First of all, the book explains EXACTLY why the Gingerbread Baby appears in the first place. In the original tale, a woman cooking the gingerbread merely opens the oven door and out pops the cocky cookie. In this story, however, a boy (Matti) and his mother are following the recipe found in a worn-looking cookbook. Though the recipe instructs to bake a gingerbread boy for a full eight minutes, "No more. No less. DO NOT peek", Matti cannot resist taking just a little glance at the yummy pastry man. Too late he realizes his mistake and the Gingerbread Baby (it's still too young to be a gingerbread boy, you see) leaps out to its freedom. The next few pages show the various modes of escape the creature uses to keep from being eaten by everyone from Matti's parents to dogs, goats, pigs, peasants, and a crafty fox. In the traditional story, the fox is the clever party that devours the Gingerbread Boy. Not so here. In an interesting twist, Matti bakes a gingerbread house for the naughty baby, and rescues his creation from the villagers by simply luring the Gingerbread creature into its home. The final panel shows the delighted Gingerbread Baby dancing about its little home safe and sound while Matti looks on.

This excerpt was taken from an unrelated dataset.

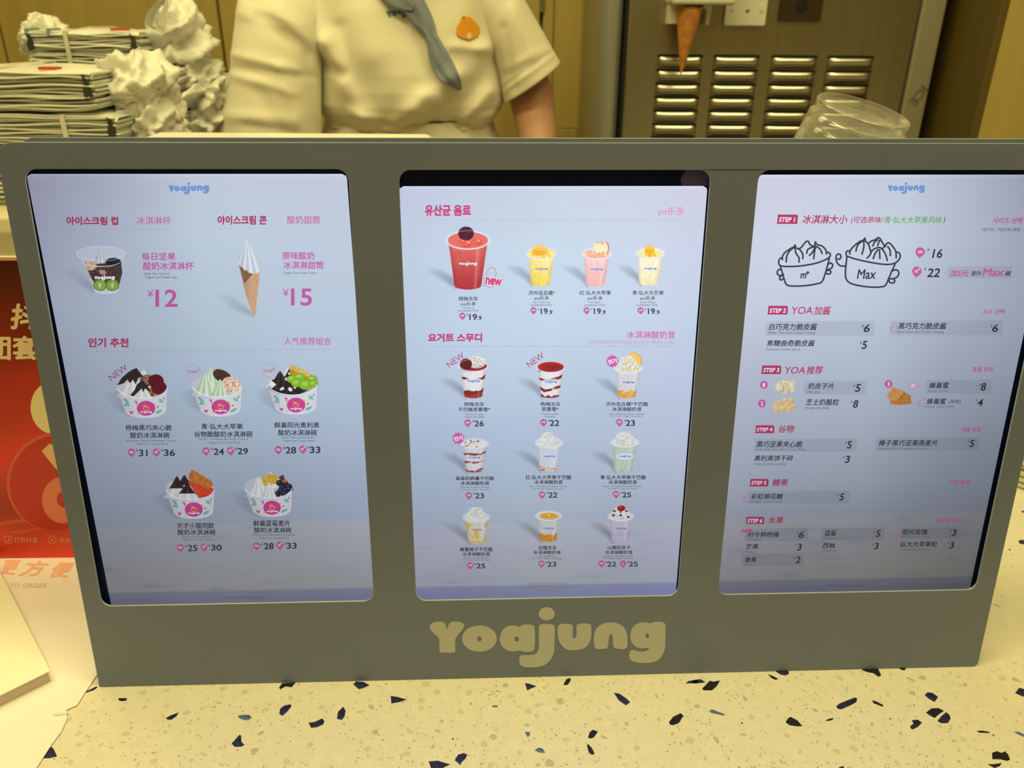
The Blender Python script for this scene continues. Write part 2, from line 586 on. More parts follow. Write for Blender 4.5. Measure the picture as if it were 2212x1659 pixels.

Personally, I was rooting for the fox. But this ending will certainly please any parent who's child has seen "Shrek" fifty plus times over and cannot contemplate such a dire fate for the partying pastry. So while I feel the original tale had more kick and verve, I don't have any serious problems with this tale. Brett gives the Gingerbread Baby enough of a sense of humor to tie the braids of his female pursuers together as well as leaping onto an ice floe when danger comes ever nearer. Brett's illustrations are the real stars of the show, however. Very very few illustrators pay half as much detail to their entire books as Brett does to a single square inch of any page. Her pictures are as adept at displaying blue porcelain mixing bowls and copper pans and teapots as they are at flesh tones, fur, and wicker. When you see a person with braids you can almost count the hairs on their head, they're so individualized. Brett also excels at knitted objects. This is an illustrator who understands the nature of knitting. You can actually count the stitches on Matti's red sweater in this book. And look at the minute details in the clothing each character wears. Or the intricate scrollwork of their furniture. Or the different borders surrounding every page, or the tiles, or the oven, or.... It just goes on and on. There's no other illustrator like her. If you've a penchant for the kinds of kids books you can read over and over to the little ones that contains tiny details in every crack and corner, this is the book for you.